** Start AVAILABLE DATA **

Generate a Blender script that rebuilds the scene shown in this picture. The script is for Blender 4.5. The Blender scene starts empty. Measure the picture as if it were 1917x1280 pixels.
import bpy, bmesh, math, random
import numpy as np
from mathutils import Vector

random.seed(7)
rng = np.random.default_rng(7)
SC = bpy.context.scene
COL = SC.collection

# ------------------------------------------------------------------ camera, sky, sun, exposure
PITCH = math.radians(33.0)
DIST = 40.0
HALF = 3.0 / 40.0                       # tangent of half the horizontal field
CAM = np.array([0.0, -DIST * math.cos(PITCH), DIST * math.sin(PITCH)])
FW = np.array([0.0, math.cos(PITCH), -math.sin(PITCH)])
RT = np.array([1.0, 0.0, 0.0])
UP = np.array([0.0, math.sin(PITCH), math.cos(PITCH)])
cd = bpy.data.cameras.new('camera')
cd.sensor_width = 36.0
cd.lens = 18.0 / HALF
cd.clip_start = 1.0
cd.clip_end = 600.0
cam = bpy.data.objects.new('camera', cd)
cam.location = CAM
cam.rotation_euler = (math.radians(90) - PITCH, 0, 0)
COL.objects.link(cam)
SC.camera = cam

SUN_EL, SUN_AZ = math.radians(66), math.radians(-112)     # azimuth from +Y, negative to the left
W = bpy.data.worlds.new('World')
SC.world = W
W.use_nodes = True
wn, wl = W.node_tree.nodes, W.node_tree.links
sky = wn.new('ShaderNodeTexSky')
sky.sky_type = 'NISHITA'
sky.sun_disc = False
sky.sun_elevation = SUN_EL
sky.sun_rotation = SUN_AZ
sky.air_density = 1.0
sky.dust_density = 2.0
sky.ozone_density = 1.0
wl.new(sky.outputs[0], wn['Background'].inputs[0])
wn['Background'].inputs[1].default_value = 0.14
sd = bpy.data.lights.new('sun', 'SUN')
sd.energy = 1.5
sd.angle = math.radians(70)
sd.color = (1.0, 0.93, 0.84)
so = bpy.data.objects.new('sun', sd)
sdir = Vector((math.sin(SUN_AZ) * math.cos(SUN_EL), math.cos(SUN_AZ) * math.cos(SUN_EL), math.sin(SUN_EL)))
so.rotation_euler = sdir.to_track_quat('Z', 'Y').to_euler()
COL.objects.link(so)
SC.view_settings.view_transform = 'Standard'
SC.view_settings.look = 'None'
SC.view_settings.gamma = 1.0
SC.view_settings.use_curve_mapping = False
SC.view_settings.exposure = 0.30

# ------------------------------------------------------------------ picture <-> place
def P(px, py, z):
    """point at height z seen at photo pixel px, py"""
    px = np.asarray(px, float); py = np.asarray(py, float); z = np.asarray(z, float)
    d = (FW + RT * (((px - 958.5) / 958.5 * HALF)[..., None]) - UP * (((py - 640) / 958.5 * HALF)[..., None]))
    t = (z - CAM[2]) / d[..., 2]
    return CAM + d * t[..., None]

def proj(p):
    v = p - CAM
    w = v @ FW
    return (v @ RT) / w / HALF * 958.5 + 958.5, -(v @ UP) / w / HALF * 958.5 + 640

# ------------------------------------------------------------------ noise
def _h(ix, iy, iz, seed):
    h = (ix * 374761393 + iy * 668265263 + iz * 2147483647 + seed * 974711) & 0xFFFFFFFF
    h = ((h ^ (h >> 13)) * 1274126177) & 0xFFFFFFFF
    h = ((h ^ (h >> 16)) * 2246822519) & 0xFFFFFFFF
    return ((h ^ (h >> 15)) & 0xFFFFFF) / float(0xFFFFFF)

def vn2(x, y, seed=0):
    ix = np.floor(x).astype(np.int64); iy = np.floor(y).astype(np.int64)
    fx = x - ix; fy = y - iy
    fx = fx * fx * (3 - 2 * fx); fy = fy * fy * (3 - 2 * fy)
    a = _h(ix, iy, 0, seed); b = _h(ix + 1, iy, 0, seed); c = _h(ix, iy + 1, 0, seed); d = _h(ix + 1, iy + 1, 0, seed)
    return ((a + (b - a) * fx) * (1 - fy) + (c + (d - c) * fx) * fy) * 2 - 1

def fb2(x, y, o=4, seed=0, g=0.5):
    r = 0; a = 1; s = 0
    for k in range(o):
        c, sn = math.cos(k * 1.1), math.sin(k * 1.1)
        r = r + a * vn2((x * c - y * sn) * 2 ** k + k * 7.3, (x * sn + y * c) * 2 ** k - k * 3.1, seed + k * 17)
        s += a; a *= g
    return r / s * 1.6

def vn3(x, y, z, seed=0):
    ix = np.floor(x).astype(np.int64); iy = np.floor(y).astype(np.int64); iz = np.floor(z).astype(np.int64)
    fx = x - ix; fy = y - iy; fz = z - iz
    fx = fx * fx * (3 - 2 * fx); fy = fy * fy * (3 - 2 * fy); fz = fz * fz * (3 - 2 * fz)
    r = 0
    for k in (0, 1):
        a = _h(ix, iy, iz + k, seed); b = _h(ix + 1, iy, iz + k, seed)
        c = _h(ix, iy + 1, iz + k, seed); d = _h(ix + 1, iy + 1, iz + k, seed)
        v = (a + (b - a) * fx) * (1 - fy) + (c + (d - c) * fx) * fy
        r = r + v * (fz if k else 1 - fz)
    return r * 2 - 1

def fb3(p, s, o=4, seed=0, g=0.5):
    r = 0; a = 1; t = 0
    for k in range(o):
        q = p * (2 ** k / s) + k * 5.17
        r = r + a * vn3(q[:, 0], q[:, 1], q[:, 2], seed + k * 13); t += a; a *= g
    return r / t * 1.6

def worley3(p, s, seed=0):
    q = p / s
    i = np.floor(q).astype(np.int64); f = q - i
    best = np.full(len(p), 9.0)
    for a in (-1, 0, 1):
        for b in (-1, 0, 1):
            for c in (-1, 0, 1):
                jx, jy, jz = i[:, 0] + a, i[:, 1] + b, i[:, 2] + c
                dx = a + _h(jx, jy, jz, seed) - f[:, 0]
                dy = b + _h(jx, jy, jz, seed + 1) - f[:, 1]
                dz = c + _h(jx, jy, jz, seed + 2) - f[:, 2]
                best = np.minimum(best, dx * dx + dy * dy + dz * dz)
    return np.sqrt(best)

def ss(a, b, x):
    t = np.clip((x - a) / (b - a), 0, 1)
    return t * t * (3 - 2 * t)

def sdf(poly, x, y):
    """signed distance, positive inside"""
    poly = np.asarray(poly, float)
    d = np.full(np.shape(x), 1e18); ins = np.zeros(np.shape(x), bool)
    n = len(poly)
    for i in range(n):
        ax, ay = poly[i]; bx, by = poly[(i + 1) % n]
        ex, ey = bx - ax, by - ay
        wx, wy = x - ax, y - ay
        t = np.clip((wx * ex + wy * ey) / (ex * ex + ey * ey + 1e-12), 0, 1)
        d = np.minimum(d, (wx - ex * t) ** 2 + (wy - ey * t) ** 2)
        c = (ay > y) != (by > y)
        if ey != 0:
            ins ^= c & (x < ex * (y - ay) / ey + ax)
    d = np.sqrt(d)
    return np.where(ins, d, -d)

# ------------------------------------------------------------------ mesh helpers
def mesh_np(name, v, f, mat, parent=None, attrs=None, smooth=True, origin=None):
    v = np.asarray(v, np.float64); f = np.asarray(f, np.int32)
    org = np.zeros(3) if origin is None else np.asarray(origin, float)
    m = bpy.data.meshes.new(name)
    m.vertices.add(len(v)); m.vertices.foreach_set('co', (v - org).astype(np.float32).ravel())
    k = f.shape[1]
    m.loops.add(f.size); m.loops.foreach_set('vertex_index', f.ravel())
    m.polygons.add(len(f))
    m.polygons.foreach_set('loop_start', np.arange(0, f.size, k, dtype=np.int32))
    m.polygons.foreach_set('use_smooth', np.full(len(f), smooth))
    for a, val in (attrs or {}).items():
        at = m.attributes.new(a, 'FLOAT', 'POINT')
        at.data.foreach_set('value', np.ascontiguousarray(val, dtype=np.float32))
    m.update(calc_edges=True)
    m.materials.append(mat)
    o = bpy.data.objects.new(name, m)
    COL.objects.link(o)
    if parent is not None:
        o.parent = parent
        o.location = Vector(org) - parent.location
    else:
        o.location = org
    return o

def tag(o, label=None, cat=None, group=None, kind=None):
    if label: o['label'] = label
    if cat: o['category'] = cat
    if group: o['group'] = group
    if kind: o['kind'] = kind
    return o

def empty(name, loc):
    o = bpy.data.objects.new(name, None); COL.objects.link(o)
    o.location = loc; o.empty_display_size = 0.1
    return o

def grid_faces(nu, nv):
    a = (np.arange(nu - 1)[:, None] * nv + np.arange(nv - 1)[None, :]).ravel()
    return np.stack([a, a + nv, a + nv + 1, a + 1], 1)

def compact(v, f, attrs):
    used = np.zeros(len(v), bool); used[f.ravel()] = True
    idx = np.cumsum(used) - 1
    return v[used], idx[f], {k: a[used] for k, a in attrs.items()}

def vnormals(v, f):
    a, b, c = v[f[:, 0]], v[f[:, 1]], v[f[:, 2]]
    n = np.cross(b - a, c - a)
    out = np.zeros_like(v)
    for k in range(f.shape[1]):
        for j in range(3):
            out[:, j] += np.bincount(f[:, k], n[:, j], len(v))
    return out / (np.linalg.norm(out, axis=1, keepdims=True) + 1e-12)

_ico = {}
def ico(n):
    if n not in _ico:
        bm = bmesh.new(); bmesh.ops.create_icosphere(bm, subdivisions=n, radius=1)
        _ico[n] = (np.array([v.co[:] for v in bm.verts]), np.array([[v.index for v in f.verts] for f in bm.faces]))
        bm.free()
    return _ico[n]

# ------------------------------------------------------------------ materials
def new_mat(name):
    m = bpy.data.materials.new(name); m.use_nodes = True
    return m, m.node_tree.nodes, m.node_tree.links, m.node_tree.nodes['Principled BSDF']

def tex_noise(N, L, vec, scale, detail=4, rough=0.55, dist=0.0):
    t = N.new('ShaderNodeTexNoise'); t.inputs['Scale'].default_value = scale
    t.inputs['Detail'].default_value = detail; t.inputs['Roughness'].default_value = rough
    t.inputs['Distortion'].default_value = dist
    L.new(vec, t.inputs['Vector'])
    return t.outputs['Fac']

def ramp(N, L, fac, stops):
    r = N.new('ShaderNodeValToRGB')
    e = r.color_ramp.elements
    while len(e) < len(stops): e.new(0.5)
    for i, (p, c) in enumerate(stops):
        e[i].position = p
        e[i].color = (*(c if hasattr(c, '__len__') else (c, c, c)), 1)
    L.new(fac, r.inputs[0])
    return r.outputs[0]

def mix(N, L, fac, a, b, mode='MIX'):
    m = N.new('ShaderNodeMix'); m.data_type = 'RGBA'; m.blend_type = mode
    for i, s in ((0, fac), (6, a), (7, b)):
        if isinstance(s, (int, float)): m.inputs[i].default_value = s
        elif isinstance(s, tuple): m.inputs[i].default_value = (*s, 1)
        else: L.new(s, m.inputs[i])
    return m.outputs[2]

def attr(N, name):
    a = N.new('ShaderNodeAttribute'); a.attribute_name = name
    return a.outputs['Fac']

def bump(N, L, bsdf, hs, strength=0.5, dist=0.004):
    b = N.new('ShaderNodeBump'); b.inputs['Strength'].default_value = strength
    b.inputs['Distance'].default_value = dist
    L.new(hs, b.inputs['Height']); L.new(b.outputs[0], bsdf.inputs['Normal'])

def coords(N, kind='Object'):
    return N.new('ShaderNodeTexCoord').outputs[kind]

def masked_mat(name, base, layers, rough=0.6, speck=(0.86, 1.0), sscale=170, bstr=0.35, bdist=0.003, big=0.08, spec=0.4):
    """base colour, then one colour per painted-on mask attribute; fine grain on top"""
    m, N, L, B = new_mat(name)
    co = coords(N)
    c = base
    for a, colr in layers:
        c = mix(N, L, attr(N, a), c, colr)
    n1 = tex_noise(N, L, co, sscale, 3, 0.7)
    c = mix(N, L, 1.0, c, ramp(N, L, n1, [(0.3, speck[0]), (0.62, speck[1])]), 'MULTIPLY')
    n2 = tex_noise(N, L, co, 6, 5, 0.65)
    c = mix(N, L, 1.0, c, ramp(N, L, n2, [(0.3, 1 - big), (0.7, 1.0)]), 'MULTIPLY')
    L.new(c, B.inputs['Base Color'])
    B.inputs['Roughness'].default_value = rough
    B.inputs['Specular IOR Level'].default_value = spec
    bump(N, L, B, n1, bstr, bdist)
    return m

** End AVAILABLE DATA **

■ SET PROBLEM
Can you write out the lines above, from the first one through the one containing "COL = SC.collection", exactly as they appear and nothing more?

■ RESPONSE
Generate a Blender script that rebuilds the scene shown in this picture. The script is for Blender 4.5. The Blender scene starts empty. Measure the picture as if it were 1917x1280 pixels.
import bpy, bmesh, math, random
import numpy as np
from mathutils import Vector

random.seed(7)
rng = np.random.default_rng(7)
SC = bpy.context.scene
COL = SC.collection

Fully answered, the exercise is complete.